GIVEN INSTRUCTION
Using the listing below, please gather every line containing the word "high".

EXTRACTED DATA

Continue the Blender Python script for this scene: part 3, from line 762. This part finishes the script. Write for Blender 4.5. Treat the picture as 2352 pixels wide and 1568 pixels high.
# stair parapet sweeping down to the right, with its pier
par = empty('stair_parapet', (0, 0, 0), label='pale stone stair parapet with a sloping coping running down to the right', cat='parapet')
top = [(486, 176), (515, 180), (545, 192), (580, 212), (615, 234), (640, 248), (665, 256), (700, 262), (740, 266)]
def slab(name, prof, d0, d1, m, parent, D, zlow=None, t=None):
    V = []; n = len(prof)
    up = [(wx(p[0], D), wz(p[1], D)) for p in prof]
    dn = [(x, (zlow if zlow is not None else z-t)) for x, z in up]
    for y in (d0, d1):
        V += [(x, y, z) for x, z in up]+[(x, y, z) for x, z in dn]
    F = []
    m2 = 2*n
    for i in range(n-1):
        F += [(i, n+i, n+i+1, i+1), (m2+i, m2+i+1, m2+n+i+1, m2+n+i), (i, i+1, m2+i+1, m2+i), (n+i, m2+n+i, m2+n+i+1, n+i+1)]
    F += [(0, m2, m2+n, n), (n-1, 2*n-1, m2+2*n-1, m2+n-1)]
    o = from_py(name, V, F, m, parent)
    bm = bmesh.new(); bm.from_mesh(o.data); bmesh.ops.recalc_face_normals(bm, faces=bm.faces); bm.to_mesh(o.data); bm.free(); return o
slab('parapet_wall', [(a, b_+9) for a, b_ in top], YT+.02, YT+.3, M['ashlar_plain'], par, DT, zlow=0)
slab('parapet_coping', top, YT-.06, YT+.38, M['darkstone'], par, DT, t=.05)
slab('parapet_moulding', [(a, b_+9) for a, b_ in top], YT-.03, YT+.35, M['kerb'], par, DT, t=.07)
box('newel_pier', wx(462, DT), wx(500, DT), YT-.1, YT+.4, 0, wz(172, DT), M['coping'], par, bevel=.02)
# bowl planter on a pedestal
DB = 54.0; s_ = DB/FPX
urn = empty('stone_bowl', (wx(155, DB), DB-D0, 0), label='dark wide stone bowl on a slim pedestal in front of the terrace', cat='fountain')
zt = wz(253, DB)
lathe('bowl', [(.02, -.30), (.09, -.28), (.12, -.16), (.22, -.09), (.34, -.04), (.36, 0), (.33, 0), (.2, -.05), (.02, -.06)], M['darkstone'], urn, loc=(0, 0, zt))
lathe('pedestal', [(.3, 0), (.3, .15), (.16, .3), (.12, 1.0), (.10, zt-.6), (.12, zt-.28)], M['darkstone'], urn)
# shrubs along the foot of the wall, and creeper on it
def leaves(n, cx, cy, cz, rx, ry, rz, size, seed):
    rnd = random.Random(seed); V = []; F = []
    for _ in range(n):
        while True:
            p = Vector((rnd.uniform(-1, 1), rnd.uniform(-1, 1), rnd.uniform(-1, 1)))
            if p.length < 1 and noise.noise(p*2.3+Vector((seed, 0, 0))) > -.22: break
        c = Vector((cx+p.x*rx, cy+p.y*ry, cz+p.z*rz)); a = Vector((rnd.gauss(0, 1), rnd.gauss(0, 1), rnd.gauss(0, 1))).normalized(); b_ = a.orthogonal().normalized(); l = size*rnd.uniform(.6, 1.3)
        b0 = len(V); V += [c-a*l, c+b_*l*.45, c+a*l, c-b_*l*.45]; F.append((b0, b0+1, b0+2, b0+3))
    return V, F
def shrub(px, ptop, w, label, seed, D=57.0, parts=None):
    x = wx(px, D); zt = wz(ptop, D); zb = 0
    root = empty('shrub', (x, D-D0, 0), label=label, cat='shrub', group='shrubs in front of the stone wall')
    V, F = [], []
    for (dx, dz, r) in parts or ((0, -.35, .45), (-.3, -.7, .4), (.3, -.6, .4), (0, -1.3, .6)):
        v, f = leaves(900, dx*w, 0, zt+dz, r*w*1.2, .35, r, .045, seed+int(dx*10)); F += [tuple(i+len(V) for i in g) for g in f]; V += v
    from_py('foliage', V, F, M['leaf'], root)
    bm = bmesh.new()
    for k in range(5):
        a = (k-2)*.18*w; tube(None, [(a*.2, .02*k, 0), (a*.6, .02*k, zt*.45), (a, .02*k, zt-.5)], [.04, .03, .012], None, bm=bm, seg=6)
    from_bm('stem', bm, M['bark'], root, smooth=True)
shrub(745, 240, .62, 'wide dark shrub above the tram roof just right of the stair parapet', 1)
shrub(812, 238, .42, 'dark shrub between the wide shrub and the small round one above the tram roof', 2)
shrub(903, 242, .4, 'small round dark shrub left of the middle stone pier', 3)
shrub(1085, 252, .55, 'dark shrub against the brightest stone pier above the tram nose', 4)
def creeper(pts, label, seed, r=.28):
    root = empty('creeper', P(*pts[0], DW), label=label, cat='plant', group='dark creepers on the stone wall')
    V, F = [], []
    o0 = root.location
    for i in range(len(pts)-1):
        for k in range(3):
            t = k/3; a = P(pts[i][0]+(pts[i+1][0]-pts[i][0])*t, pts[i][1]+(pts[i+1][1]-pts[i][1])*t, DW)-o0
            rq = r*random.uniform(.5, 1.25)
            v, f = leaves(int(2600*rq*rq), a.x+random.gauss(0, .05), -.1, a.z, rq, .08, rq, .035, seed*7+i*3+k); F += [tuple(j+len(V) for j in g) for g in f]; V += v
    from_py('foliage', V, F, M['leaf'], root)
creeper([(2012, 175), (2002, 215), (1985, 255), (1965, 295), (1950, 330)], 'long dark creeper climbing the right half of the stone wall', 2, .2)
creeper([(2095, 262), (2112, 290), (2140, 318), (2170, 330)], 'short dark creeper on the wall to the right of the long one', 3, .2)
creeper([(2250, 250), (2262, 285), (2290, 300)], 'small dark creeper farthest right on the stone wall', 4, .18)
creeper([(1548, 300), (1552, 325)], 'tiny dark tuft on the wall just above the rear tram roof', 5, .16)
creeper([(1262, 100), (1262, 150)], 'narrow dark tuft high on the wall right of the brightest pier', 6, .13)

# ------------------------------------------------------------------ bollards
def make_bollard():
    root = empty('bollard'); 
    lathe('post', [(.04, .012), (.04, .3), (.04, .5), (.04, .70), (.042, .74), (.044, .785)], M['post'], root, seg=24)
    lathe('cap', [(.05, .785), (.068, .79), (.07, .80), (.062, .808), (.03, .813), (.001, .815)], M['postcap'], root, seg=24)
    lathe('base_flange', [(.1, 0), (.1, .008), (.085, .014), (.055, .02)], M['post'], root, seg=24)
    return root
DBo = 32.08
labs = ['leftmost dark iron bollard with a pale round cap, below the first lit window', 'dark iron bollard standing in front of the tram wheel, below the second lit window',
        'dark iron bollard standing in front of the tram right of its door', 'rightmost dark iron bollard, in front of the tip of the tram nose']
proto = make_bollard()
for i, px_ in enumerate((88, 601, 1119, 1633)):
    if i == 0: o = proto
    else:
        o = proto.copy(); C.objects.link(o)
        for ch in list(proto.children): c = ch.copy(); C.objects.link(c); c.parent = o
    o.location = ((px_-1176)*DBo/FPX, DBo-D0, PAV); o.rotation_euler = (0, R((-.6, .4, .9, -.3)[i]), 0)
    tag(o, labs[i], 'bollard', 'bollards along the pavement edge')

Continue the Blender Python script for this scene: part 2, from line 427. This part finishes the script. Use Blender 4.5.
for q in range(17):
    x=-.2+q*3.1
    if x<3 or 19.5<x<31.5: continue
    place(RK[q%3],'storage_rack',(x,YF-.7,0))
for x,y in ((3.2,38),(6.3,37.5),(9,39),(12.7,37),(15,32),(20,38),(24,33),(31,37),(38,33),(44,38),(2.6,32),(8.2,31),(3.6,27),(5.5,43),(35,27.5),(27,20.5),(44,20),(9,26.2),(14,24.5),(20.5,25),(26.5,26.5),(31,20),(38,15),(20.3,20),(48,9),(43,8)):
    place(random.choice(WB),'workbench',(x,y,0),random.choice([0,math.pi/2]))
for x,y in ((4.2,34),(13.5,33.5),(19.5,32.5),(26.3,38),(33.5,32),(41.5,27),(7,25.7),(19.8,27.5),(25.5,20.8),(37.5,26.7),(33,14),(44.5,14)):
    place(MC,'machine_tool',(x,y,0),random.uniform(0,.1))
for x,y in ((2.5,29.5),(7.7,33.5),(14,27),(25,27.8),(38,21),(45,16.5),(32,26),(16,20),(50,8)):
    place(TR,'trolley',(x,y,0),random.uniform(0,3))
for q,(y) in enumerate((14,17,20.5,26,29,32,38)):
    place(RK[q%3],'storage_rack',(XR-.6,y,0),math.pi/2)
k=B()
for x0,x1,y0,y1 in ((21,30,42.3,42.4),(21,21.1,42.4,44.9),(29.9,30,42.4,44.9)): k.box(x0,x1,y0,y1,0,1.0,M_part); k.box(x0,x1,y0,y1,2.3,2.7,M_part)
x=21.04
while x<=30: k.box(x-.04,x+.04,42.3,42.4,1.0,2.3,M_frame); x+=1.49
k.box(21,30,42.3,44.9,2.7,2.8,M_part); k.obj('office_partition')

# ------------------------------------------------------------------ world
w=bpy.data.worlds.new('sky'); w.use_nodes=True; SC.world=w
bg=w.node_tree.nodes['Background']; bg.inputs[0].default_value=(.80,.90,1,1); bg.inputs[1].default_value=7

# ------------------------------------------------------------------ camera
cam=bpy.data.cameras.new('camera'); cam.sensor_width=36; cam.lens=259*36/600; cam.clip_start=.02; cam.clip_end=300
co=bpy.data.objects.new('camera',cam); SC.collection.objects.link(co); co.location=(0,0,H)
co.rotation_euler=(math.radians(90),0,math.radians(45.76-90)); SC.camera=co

FULL OUTPUT
Continue the Blender Python script for this scene: part 3, from line 762. This part finishes the script. Write for Blender 4.5. Treat the picture as 2352 pixels wide and 1568 pixels high.
creeper([(1262, 100), (1262, 150)], 'narrow dark tuft high on the wall right of the brightest pier', 6, .13)